Il faut aussi préciser que, chez Beckett, et c’est un de ses « marqueurs différentiels », les personnages mis en scène sont souvent des SDF, quelquefois avec un fort taux d’alcool dans le sang (pour ne pas dire bourrés), et qui mènent une vie de misère ; ici, 4 personnages : Hamm, un homme aveugle, dans l’incapacité de se lever, en fauteuil roulant, magistralement incarné ici par Serge Merlin ; cet homme, qui m’était tout à fait inconnu, est un véritable monument du théâtre … Il semble créer la misère autour de lui alors qu’il attend la vie … Son jeu, et tout particulièrement son jeu de main (il agite beaucoup ses doigts, c’est très particulier à expliquer, mais cela rend très bien sur scène), a retenu mon attention ; il se montre extrêmement autoritaire (comme le veut son rôle) envers Clov, qui sort d’on ne sait où (son fils, peut-être ? Ce n’est pas très clair), qui l’aide dans sa vie quotidienne, et qui est un peu son opposé ; en effet, contrairement à Hamm qui ne voit pas et doit rester assis, lui ne peut se poser sur une chaise et ses sens sont en parfait état de marche, voilà pourquoi il est au service de Hamm depuis un bon nombre d’années, à ce qu’on peut comprendre. Jean-Quentin Châtelain m’a beaucoup étonnée, il semble souffrir le martyre, plié en deux pendant 2 heures, avec des mouvements de l’ordre de ceux d’un rat, ou d’une souris, enfin de ces animaux qui bougent très vite, et dont on ne peut prévoir les intentions. Il est presque le dernier élément qui paraît « en vie » dans cette sorte de trou, de puit, de vide où les personnages vivent. Cette sensation de vide est renforcée par un décor gris, très haut, mais dont les murs sont bien fermés, et qui ne semble laisser aucun échappatoire. Les parents de Hamm sont également présents, Nagg et Nelle, Michel Robin et Isabelle Sadoyan, très naïfs, très âgés, très pâles, affamés, sortant de poubelles, dormant une bonne partie du temps, attendant la mort, ou des confiseries qui ne viendront jamais.

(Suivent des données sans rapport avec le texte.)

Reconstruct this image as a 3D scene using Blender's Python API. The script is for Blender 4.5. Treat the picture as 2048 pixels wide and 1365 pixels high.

On participe à la misère de ces gens, à leur vie monotone, toujours dans les mêmes tons, enfermés, coupés du monde et de la lumière, quelque part, sur Terre.

En clair, c’était totalement … Absurde.

Notons également que toutes les mises en scène de Beckett se ressemblent beaucoup, car cet auteur a la particularité d’indiquer absolument tous les détails dans ses pièces ; on peut ainsi lire « Clov va se mettre sous la fenêtre à gauche. Démarche raide et vacillante. Il regarde la fenêtre à gauche, la tête rejetée en arrière. Il tourne la tête, regarde la fenêtre à droite. Il va se mettre sous la fenêtre à droite. Il regarde la fenêtre à droire, la tête rejetée en arrière. Il tourne la tête et regarde la fenêtre à gauche. » Cela met déjà dans l’ambiance de répétitions de la pièce !

Malgré tout, il me semble que j’ai assisté à une excellente mise en scène, qui ne laisse pas indifférent.